Columbia was hardly an angel and did lots of stupid stuff. Building a “racist” gym wasn’t one of them.
@Also Book Culture is rarely cheaper than B&N. It just makes you feel better because it’s independent and local. And if you’re taking humanities classes, you pretty much have no choice but to by your books there, since professors like to make you spend more money so they don’t have to support a corporate chain.
@that might be true but you can get textbooks (even the US editions) online for much cheaper.
valorebooks is a good place to get started. using the promotional code “CUbooks” will give you additional savings
@um honestly you don’t have to attend under1roof. just saying.
@alumnus uh, the plans for the gym werent racially divisive. The protesters were.
@wtf are you talking about?
@In point of fact The plans were racially divisive (in that there was a perception that the separate entrances for Columbia affiliates and Harlem residents were instituting a form of segregation) AND the protestors were racially divisive (as in, they divided by race when the black protestors kicked the white protestors out of Hamilton).
@have you seen the videos? it’s kind of awkward. i mean obviously i disagree that the plan for the gym wasn’t racially divisive, but in the videos the protesters made, the white and black protesters didn’t even protest in the same buildings and kept referring to each other as “the whites” and “the blacks”. i think the main issue was that they were essentially protesting different things and through different means, but race relations certainly didn’t help.
@opinions on fire ceremony tonight?
@and when you’re ready, head on over to beautiful Bedford-Stuyvesant in the province of Breukelen.
@um... like, i don’t think that’s how you use denizens. are you sure you’re not supposed to be at cornell?
@disappointed in bwog bwoggies stew over their yale rejections to distract themselves from thinking about how close they came to living in Ithaca and running the brog.
jesus bwog, you used to be funny, even for people without a taste for snark. now you’re just sad and bitter. please start knocking off gawker’s style again before you completely ruin our froshies.

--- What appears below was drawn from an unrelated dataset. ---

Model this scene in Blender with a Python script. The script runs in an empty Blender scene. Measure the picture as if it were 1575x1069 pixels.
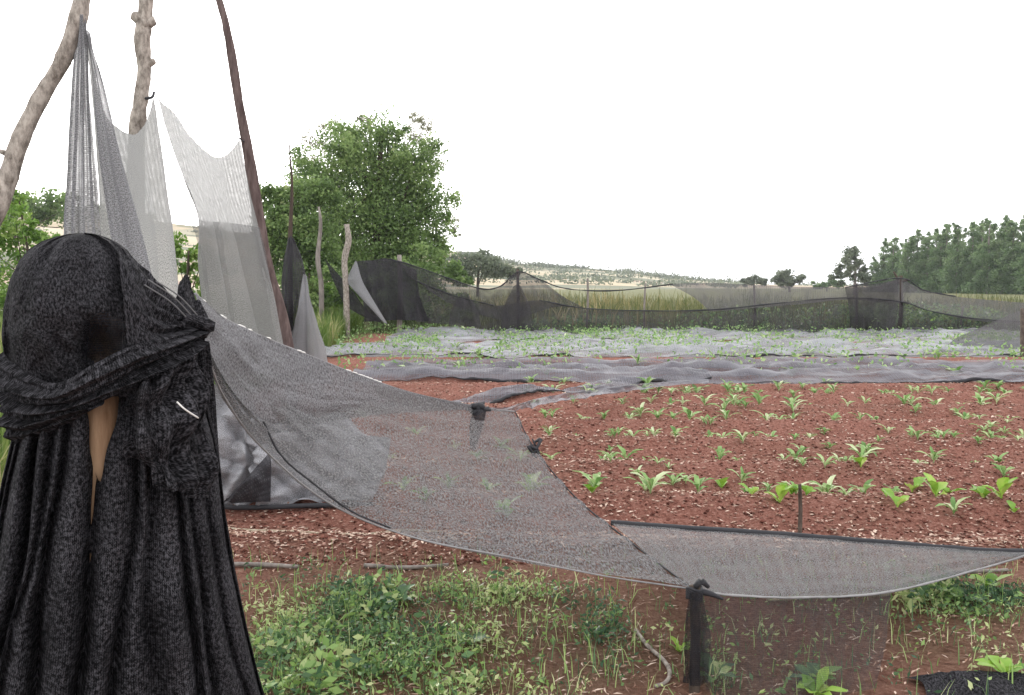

@Snarky Hipster The Bwog was so much better before they went mainstream. The Bwog says their artistic vision has matured, but we all know they are just mailing it in now that they’ve hit it big. The Bwog had my heart in their hands and they crushed it with bitterness.
@that's not fair it’s not bwog that sucks, it’s jim downie.
@wait,,,,, there’s a penalty for missing under1roof?
@apparently, although i never encountered any.
@for the record with the like 20 attacks around Morningside park that have happened in the last month, i don’t know if it’s the safest place for the fresh meat to be hanging out
@wow i am pretty sure there are no onions, peppers, or spicy mustard on a spicy special. also, for the record, you left off magic as an ingredient.
@if you can remember what’s in a spicy special, you were not in the right state of mind to eat one
@damn you guys are so negative in not a sarcastically funny way
@hi poster #2 welcome to columbia!
@been here for three years, I guess I was just hoping for some positive with the final year. fuck you bwog.
@hehe... We’ve got us a BWOG virgin. So fresh and pure; like Vanilla-flavored laxative.
@wow is it a bwog writer admissions requirement to have been rejected from yale?